Q: I own a condo that has been listed for sale. I have accepted an offer that is contingent upon a new 80 percent LTV loan. Since my homeowners association (HOA) is so poorly run, the prospective buyer cannot obtain financing — the complex was built in 2006 and the HOA has zero dollars in reserves, greater than 15 percent delinquencies and no "fidelity" insurance with more than 20 units.

The mortgage company is also wary because of a large number of units being rented — obviously the owners who can’t sell to cash buyers are becoming reluctant landlords. What is my recourse against the HOA? I paid cash and my condo is in impeccable condition, and I have a buyer with 20 percent down who is seeking "normal," conventional financing.

With all of the strikes against the HOA, the mortgage company cannot make an exception. Isn’t the mismanagement on the part of the HOA a breach of fiduciary responsibility? Their actions (or lack of appropriate actions) have devalued my property, my investment, through no fault of mine.
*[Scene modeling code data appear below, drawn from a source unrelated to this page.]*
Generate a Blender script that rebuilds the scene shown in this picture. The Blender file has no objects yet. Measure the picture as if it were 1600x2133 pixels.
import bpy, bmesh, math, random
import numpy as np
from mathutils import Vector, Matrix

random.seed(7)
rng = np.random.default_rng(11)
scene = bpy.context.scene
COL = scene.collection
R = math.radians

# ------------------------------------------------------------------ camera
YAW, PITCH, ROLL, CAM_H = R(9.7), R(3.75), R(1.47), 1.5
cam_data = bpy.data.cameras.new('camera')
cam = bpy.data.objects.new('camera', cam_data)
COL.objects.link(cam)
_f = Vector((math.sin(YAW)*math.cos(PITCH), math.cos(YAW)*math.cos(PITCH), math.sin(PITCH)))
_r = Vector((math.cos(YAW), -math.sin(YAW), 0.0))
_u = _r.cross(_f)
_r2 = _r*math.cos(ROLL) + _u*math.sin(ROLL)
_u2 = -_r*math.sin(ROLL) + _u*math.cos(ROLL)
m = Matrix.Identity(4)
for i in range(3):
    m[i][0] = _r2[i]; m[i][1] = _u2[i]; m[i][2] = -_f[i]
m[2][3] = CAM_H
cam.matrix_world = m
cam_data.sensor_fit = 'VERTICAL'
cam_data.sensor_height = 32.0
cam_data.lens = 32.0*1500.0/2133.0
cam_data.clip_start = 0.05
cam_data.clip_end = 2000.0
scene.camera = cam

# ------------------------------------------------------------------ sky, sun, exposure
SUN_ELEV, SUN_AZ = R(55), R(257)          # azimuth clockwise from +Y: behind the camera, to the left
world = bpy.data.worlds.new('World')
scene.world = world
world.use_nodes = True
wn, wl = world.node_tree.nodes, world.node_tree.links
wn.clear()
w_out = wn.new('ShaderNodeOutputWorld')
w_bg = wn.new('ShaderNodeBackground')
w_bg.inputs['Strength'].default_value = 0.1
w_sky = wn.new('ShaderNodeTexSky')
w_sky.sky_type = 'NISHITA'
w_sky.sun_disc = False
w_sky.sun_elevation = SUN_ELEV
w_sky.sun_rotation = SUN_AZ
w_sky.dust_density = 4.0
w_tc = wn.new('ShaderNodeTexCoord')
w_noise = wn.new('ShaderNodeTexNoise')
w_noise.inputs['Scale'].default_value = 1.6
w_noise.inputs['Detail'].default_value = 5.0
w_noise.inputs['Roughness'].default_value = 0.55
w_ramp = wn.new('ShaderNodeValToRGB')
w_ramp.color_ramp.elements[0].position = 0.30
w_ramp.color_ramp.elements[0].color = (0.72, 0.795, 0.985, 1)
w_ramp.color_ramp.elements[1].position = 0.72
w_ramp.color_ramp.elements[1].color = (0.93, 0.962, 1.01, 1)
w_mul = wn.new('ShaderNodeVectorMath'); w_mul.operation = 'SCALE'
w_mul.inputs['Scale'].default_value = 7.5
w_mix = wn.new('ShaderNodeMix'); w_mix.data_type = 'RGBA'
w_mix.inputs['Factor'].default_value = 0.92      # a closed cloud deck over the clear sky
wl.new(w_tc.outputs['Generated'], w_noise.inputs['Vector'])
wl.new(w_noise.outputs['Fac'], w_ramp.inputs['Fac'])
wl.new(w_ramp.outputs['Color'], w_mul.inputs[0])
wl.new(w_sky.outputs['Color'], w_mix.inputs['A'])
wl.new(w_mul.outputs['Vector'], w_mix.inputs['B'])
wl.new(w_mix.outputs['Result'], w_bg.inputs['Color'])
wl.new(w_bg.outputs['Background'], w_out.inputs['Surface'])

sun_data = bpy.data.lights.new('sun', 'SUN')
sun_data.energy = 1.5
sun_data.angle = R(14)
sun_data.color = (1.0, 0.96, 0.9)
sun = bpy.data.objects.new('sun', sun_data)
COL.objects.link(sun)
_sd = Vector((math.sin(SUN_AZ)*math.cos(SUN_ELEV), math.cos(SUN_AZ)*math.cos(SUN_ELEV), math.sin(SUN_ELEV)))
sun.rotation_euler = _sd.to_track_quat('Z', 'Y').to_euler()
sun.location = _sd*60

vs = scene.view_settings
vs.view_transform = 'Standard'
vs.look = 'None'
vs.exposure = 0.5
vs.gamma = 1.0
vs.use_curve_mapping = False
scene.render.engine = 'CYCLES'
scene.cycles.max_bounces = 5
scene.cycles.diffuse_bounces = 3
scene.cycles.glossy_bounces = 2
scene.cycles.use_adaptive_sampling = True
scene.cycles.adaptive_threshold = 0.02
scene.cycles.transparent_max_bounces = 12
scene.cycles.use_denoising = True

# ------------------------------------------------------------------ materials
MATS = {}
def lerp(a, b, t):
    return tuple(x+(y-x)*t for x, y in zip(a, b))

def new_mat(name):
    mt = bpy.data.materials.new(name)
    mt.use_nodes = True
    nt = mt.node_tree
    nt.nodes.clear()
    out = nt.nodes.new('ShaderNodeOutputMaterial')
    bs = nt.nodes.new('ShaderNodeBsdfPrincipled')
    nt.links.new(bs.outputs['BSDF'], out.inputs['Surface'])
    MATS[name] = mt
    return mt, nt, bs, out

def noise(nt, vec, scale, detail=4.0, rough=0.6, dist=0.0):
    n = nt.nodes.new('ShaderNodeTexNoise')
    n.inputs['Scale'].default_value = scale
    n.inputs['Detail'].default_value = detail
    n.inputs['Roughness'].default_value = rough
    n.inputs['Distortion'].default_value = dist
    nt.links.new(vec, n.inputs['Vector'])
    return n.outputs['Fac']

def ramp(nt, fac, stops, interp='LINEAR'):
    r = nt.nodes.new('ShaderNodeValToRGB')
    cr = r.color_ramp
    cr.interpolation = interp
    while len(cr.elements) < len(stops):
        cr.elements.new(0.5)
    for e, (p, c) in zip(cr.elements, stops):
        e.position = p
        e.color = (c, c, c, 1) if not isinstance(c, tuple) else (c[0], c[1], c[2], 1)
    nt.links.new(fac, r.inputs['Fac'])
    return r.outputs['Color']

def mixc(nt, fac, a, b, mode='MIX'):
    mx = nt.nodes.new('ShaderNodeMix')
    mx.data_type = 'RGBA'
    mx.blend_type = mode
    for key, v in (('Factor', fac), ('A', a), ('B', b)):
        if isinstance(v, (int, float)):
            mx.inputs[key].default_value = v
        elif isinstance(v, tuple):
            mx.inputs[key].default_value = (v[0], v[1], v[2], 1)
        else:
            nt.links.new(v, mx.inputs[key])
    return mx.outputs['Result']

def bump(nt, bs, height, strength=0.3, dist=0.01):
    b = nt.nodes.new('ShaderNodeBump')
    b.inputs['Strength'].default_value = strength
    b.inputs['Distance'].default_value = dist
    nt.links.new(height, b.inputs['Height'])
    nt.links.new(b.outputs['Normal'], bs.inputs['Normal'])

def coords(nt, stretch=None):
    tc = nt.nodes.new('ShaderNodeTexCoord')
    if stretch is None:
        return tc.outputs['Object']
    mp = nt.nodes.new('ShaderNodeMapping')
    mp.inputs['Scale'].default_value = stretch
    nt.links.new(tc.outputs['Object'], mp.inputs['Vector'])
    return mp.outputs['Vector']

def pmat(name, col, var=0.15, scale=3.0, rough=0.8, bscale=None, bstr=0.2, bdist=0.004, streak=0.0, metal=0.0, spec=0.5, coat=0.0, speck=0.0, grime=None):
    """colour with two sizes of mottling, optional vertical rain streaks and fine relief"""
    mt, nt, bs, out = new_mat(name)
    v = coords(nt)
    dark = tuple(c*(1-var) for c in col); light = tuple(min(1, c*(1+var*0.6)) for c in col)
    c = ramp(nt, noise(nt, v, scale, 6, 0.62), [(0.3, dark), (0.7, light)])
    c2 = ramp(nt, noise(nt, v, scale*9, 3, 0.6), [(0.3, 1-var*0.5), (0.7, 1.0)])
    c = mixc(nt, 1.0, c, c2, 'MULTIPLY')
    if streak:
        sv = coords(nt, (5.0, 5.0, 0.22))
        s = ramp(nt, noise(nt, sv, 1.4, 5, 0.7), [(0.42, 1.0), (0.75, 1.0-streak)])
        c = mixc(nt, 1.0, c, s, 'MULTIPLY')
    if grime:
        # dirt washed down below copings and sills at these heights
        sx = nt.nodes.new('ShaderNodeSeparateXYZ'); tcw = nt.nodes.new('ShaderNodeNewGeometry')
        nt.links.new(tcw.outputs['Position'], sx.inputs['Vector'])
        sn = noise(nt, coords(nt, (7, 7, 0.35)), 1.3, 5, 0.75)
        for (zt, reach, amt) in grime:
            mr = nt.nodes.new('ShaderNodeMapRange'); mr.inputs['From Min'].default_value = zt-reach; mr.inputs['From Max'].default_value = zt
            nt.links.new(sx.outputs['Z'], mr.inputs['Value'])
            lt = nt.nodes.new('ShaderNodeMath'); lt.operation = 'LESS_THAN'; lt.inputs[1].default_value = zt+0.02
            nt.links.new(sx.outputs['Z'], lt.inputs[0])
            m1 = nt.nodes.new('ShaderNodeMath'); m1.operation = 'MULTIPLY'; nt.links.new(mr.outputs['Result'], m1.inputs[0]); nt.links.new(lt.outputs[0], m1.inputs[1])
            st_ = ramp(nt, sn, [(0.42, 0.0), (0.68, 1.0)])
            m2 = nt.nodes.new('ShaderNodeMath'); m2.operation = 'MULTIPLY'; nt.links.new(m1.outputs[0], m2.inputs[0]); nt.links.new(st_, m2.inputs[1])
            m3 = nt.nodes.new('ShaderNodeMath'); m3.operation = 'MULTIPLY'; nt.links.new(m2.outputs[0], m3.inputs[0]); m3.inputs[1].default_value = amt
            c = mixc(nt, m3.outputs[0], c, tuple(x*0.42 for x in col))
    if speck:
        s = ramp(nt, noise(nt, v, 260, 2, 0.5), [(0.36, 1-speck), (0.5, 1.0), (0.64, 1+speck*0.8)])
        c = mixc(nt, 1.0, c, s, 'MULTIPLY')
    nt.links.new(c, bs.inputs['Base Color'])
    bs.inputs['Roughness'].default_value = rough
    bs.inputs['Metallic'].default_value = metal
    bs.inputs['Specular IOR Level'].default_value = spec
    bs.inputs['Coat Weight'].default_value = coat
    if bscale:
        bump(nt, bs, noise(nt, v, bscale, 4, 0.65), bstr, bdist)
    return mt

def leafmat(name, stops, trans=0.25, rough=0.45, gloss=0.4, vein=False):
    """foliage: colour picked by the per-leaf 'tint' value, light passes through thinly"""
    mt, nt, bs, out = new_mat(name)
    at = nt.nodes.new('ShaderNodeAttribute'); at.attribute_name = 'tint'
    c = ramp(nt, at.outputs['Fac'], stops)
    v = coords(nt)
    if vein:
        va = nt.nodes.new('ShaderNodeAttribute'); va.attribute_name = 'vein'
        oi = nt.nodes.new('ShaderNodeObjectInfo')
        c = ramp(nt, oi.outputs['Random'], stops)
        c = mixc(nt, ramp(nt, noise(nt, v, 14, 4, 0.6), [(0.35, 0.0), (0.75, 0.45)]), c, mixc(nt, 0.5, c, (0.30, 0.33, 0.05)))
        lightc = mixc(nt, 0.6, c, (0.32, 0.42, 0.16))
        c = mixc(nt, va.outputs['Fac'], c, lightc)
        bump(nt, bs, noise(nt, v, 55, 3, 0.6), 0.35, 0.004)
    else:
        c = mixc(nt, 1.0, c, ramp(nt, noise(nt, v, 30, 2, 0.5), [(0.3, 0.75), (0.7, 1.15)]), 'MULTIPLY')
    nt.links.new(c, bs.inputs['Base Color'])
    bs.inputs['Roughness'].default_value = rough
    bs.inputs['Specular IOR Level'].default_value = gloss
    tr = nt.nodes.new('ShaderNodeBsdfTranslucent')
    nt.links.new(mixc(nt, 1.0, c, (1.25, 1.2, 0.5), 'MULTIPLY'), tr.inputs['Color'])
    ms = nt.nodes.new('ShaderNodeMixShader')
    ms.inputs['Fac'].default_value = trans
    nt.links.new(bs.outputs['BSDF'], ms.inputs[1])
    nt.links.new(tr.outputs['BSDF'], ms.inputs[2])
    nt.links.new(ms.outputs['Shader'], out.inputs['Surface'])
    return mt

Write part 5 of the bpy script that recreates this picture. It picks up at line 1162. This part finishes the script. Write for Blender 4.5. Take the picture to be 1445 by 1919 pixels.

What can I do now? –Maralyne

A: Thank you for giving me such good detail about your HOA’s situation. While I don’t know every single relevant fact, I do know enough to challenge your primary assumption: that the HOA drama that is stopping your would-be buyer from getting a mortgage is due to your HOA being "poorly run."

Forgive me for making assumptions here, but the issues you list are extremely common in HOAs from coast to coast right now, and they much more frequently arise from market conditions (i.e., the recession) and the inability or refusal of your fellow HOA members to pay their dues more than from HOA mismanagement.

As you mention, the reason HOA members are renting their units is because they’re essentially forced to do that or walk away from the homes, because market values have declined below the top-of-the-market purchase prices and loan balances in 2006. When people can’t sell their units for what they owe on them, they either rent, short-sell or walk away, and I assure you that renting them out is vastly preferable from your perspective.

On the delinquency issue, unless the HOA is doing something bizarre, like not even trying to collect members’ dues, it would also be an uphill-to-losing battle to seek to hold the HOA itself responsible for members’ failure to pay. It’s not possible to force people to pay their dues, if they can’t or won’t do it.

Some members may even be forced by job loss or resetting mortgage payments to choose between paying dues and paying the mortgage and, again, you’d rather they paid the mortgage and avoided foreclosure.

The only other alternative available to the HOA is to foreclose on the delinquent units, and even that costs money and may even have a significant downside if the units are seriously upside down and couldn’t be resold for the outstanding mortgages.

Beyond that, to sue an HOA to which you belong is essentially suing yourself, as you could very well have some share in any liability incurred by the HOA, including legal defense fees, which a broke HOA would need to recapture from its members.

And what’s more, suing your HOA would actually make it more difficult for a prospective buyer to get financing to buy your unit — not less — because many mortgage lenders refuse to extend home loans to purchase units belonging to HOAs involved in litigation.

Should you be upset? Absolutely. Should you sue your HOA? Unless there’s some smoking gun of which I’m not aware, absolutely not.

In hindsight, there are a few things you might have done differently to avoid owning a unit in an "unsellable" complex, but given that most of this mess is market-made, without a crystal ball, it’s pretty unlikely you could have avoided this.

To edify current condo buyers, though, some steps to consider include making sure there is a clause in the HOA documents limiting rented units to less than 25 percent of all units and/or requiring HOA approval before units are rented out. (Of course, even with such clauses, if the market falls and owners are forced to rent units out, it’s arguably a sound business decision for the HOA to allow them to rent the units so they can avoid a foreclosure epidemic, which almost inevitably snowballs into an epidemic of delinquent dues.)

Also, reviewing an HOA’s financial reserve documentation is essential, although, again, if the market causes many units to fall delinquent on their dues, the HOA may not be able to save as planned and projected — it sounds like this might be what happened in your case.

Finally, getting and staying active on your HOA’s board is another very useful position to be in when a recession strikes, so you can help chart the association’s course when it comes to the issues relevant to keeping units saleable.

If your alternative is to see the entire deal fall apart, consider extending seller financing with a balloon so that the buyer will be required to pay you off by refinancing when the market recovers; there are certainly downsides, most notably that you would get cashed out up front only to the extent of your downpayment. If you go this route, do so only with the input of a real estate attorney and your tax adviser.

Also, consider becoming active in your HOA board and spearheading a plan for "encouraging" your fellow HOA members to pay their dues.

And, finally, the next-generation HOA-financing glitch I’m starting to see come down the pike is the large numbers of HOAs that are not HUD-approved. Your condo is a fairly new complex, which means it may have approval, but it behooves you to verify this and, if not, lead the charge to obtain HUD approval so that units will be saleable using the increasingly popular FHA financing.